Spin-density wave and field-induced spin-density wave transitions of(TMTSF)2ClO4at high magnetic fields

Abstract

The magnetic field dependence of the SDW transition in $(\mathrm{TMTSF}{)}_{2}{\mathrm{ClO}}_{4}$ for various anion cooling rates has been measured, with the field up to 27 T parallel to the lowest conductivity direction ${c}^{*}.$ For quenched $(\mathrm{TMTSF}{)}_{2}{\mathrm{ClO}}_{4},$ the SDW transition temperature ${T}_{\mathrm{SDW}}$ increases from 4.5 K in zero field up to 8.4 K at 27 T. A quadratic behavior is observed below 18 T, followed by a saturation behavior.
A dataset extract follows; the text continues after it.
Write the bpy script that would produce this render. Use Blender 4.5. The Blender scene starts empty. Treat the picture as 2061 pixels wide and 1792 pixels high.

These results are consistent with the prediction of the mean-field theory. From these behaviors, ${T}_{\mathrm{SDW}}$ is estimated as ${T}_{{\mathrm{SDW}}_{0}}=13.5 \mathrm{K}$ for the perfect nesting case. This indicates that the SDW phase in quenched $(\mathrm{TMTSF}{)}_{2}{\mathrm{ClO}}_{4},$ where ${T}_{\mathrm{SDW}}$ is less than 6 K, is strongly suppressed by the two-dimensionality of the system. In the intermediate cooled state in which the SDW phase does not appear in zero field, the transition temperature for the field-induced SDW shows a quadratic behavior above 12 T and there is no saturation behavior even at 27 T, in contrast to the FISDW phase in the relaxed state. This behavior can probably be attributed to the difference of the dimerized gap due to anion ordering.